┌──

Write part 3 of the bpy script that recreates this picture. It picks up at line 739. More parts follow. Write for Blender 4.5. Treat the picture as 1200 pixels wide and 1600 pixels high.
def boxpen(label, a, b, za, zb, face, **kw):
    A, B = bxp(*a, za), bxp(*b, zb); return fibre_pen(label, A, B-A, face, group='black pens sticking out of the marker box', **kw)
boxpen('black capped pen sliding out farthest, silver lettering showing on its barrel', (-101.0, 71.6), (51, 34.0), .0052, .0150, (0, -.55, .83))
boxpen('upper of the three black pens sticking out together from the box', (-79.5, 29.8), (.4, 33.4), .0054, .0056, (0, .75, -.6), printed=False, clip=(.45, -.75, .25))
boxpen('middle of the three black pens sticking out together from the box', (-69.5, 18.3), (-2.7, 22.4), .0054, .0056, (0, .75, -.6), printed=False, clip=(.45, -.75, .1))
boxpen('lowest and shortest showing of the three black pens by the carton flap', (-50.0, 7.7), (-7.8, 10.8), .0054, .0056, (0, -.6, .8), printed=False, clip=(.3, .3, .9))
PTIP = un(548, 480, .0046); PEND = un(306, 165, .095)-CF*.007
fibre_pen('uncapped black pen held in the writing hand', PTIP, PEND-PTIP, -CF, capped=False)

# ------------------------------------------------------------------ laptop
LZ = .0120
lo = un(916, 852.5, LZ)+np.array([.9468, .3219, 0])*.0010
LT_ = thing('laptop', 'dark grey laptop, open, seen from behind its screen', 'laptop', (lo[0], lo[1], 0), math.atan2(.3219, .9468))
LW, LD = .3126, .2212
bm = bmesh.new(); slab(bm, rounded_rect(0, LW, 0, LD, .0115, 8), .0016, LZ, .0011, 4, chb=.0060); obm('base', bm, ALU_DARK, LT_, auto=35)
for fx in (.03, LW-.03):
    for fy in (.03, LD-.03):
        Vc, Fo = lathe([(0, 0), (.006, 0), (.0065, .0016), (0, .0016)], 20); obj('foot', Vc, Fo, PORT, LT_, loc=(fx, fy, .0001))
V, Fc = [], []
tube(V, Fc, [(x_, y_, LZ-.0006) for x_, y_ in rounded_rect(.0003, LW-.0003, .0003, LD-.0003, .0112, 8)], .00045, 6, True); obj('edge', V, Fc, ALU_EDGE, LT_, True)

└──

[JOB] Extract each line of the listing above, copying it word for word.

[OUTPUT OF THE TASK]
Write part 3 of the bpy script that recreates this picture. It picks up at line 739. More parts follow. Write for Blender 4.5. Treat the picture as 1200 pixels wide and 1600 pixels high.
def boxpen(label, a, b, za, zb, face, **kw):
    A, B = bxp(*a, za), bxp(*b, zb); return fibre_pen(label, A, B-A, face, group='black pens sticking out of the marker box', **kw)
boxpen('black capped pen sliding out farthest, silver lettering showing on its barrel', (-101.0, 71.6), (51, 34.0), .0052, .0150, (0, -.55, .83))
boxpen('upper of the three black pens sticking out together from the box', (-79.5, 29.8), (.4, 33.4), .0054, .0056, (0, .75, -.6), printed=False, clip=(.45, -.75, .25))
boxpen('middle of the three black pens sticking out together from the box', (-69.5, 18.3), (-2.7, 22.4), .0054, .0056, (0, .75, -.6), printed=False, clip=(.45, -.75, .1))
boxpen('lowest and shortest showing of the three black pens by the carton flap', (-50.0, 7.7), (-7.8, 10.8), .0054, .0056, (0, -.6, .8), printed=False, clip=(.3, .3, .9))
PTIP = un(548, 480, .0046); PEND = un(306, 165, .095)-CF*.007
fibre_pen('uncapped black pen held in the writing hand', PTIP, PEND-PTIP, -CF, capped=False)

# ------------------------------------------------------------------ laptop
LZ = .0120
lo = un(916, 852.5, LZ)+np.array([.9468, .3219, 0])*.0010
LT_ = thing('laptop', 'dark grey laptop, open, seen from behind its screen', 'laptop', (lo[0], lo[1], 0), math.atan2(.3219, .9468))
LW, LD = .3126, .2212
bm = bmesh.new(); slab(bm, rounded_rect(0, LW, 0, LD, .0115, 8), .0016, LZ, .0011, 4, chb=.0060); obm('base', bm, ALU_DARK, LT_, auto=35)
for fx in (.03, LW-.03):
    for fy in (.03, LD-.03):
        Vc, Fo = lathe([(0, 0), (.006, 0), (.0065, .0016), (0, .0016)], 20); obj('foot', Vc, Fo, PORT, LT_, loc=(fx, fy, .0001))
V, Fc = [], []
tube(V, Fc, [(x_, y_, LZ-.0006) for x_, y_ in rounded_rect(.0003, LW-.0003, .0003, LD-.0003, .0112, 8)], .00045, 6, True); obj('edge', V, Fc, ALU_EDGE, LT_, True)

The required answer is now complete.